Além disso, no entanto, a franquia cinematográfica não tem sido muito gentil com suas mulheres. A maioria, quando não é um pedaço de carne anônimo vestido de biquíni, são personagens que não existem de forma independente de suas contrapartes masculinas, com seus próprios interesses e objetivos. Elas fazem parte da família porque, essencialmente, são “mais um dos caras”.

Então, eu me tornei fã?

Meus sentimentos em relação à saga Velozes e Furiosos permanecem complicados. O que eu vi não fez muito para mudar minha opinião sobre a cultura dos carros – para a qual eu já era indiferente – ou sobre os filmes de ação repletos de testosterona. No pior dos casos, o spin-off Hobbs & Shaw me pareceu uma demonstração exemplar de um machismo egocêntrico infantil. Já ouvi palavras mais inteligentes de alunos do ensino médio.

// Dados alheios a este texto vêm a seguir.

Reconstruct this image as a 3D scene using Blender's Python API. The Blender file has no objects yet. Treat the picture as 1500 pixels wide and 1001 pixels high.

Dito isso, também entendo o encanto perfeitamente. Aos poucos, meus suspiros de incredulidade em relação à narrativa se transformaram em risadas pela insanidade de ver “The Rock” parar um helicóptero com a força de sua vontade e seus enormes bíceps, ou Toretto derrubar um submarino com seu invencível Dodge Charger.

Embora problemático em muitos sentidos e com mais buracos na trama do que as piores novelas, trata-se também de um escapismo tão perfeito quanto tentador, capaz de nos fazer acreditar que qualquer um de nós pode alcançar o impossível com determinação e a ajuda de nossos amigos.

Claro, seu colossal sucesso, expresso em dinheiro e ingressos vendidos na bilheteria, costuma ser lido pelos executivos de estúdio como carta branca para criar uma narrativa fraca, permitida em troca do espetáculo mais absurdo. Talvez devêssemos dar nosso dinheiro para filmes melhores para exigir melhores narrativas.

Mas, por enquanto, resta rir toda vez que a câmera fecha em Vin Diesel, cuja seriedade supera a de qualquer um em relação a esses filmes, enquanto franze a testa e prega lugares-comuns sobre o poder da família.